Ces trois séquences sont donc centrales dans l’œuvre et doivent être étudiées en premier. La pièce se tisse véritablement autour de ce qui finit par devenir un vibrant lamento :

« Je sentais que ce n’était pas moi qui pleurais à présent
Mais quelqu’un en moi qui cherchait le chemin des larmes parce que ce quelqu’un en moi espérait que les larmes pouvaient le faire cesser
De me tuer » Abel, Séquence 22, p. 73.

Le risque pour Abel est évidemment de se perdre, d’être nié dans son orientation sexuelle alors même que son frère dérive et adopte des idées nauséabondes. On comprend bien qu’il y a entre les deux frères quelque chose d’irréconciliable et ces trois séquences le mettent bien en évidence : elles sont le lieu de la rupture.
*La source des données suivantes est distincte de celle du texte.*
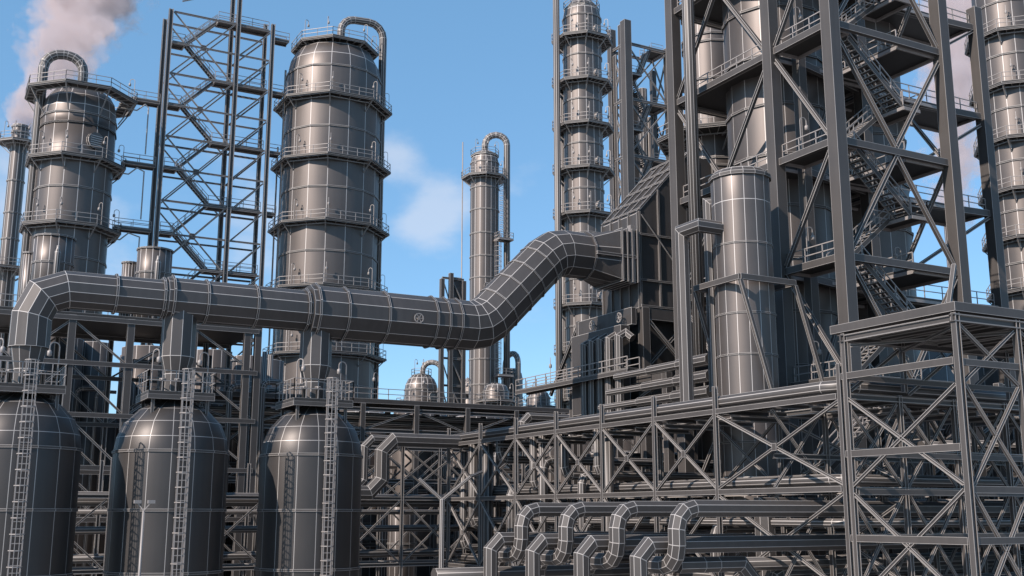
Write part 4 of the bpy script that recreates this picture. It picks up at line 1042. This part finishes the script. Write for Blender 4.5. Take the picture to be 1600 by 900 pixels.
for px,py,sg,am in ((690,315,.04,.9),(620,242,.024,.85),(660,365,.03,.6),(380,310,.05,.6),(20,270,.06,.75),(170,380,.06,.5),(430,400,.05,.5),(800,300,.03,.5),(1560,150,.05,.6),(860,560,.05,.35),(150,600,.06,.5)):
    v, h = ray(px,py); v.normalize()
    d = N.new('ShaderNodeVectorMath'); d.operation = 'DISTANCE'; L.new(tc.outputs['Generated'], d.inputs[0]); d.inputs[1].default_value = v
    e = wm('MULTIPLY', wm('EXPONENT', wm('MULTIPLY', wm('POWER', wm('DIVIDE', d.outputs['Value'], sg), 2), -1.)), am)
    acc = e if acc is None else wm('ADD', acc, e)
mr = N.new('ShaderNodeMapRange'); mr.interpolation_type = 'SMOOTHSTEP'; mr.inputs['From Min'].default_value = 1.12; mr.inputs['From Max'].default_value = 2.0; mr.inputs['To Max'].default_value = .5
L.new(wm('ADD', acc, wm('MULTIPLY', no.outputs['Fac'], 1.7)), mr.inputs['Value'])
mx = N.new('ShaderNodeMix'); mx.data_type = 'RGBA'; L.new(mr.outputs[0], mx.inputs['Factor']); tint = N.new('ShaderNodeVectorMath'); tint.operation = 'MULTIPLY'; L.new(sky.outputs[0], tint.inputs[0]); tint.inputs[1].default_value = (1.05,1.17,1.16); ev = N.new('ShaderNodeMix'); ev.data_type = 'RGBA'; ev.inputs['Factor'].default_value = .5; L.new(tint.outputs[0], ev.inputs['A']); ev.inputs['B'].default_value = (1.0,2.35,3.95,1); L.new(ev.outputs['Result'], mx.inputs['A'])
mx.inputs['B'].default_value = (4.2,4.4,4.9,1); L.new(mx.outputs['Result'], bg.inputs['Color'])
cam = bpy.data.cameras.new('camera'); co = bpy.data.objects.new('camera', cam); COL.objects.link(co); sc.camera = co
cam.sensor_width = 36; cam.lens = 36*F/1600; cam.clip_end = 12000; cam.clip_start = .5
co.location = (0,0,H); co.rotation_euler = (math.pi/2+PITCH, 0, -YAW)
vs_ = sc.view_settings; vs_.view_transform = 'Standard'; vs_.look = 'None'; vs_.gamma = 1; vs_.exposure = .43; vs_.use_curve_mapping = False
sc.cycles.max_bounces = 6; sc.cycles.diffuse_bounces = 3; sc.cycles.glossy_bounces = 3; sc.cycles.volume_bounces = 2; sc.cycles.volume_step_rate = 2; sc.cycles.volume_max_steps = 96

# seam paint width follows plate size: nearer, finer plates carry finer seams
bpy.context.view_layer.update()
for o in list(COL.objects):
    if o.type == 'MESH' and o.name != 'ground':
        c = o.matrix_world @ (sum((Vector(b) for b in o.bound_box), Vector())/8)
        o['seam_width'] = max(.008, (c-Vector((0,0,H))).length/F*.47)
Lancement de la lecture en classe pour découvrir les thématiques de la pièce :

Si on étudie l’œuvre uniquement en classe, ou pour donner envie aux élèves de se lancer dans la lecture, on pourra faire étudier ces trois passages en laissant les élèves réaliser qu’il s’agit d’un continuum et les laisser repérer des indices pour comprendre les conflits à l’œuvre et voir ce qu’ils présupposent comme tensions derrière le vocable d’anormal qu’emploie Jo. Nous pourrons mesurer si les élèves pensent à l’homophobie et les amener au besoin sur cette voie en relevant les différents tuilages, les différentes superpositions et répétitions entre les trois scènes.

Notes

(1) Ce que nous appelons détachement lagarcien, c’est cette capacité à prendre de la distance par rapport aux conflits familiaux que l’on retrouve notamment dans Juste la fin du monde et Le Pays Lointain de Jean-Luc Lagarce. Ce détachement permet davantage de lucidité et d’éviter la confrontation, du moins de la retarder.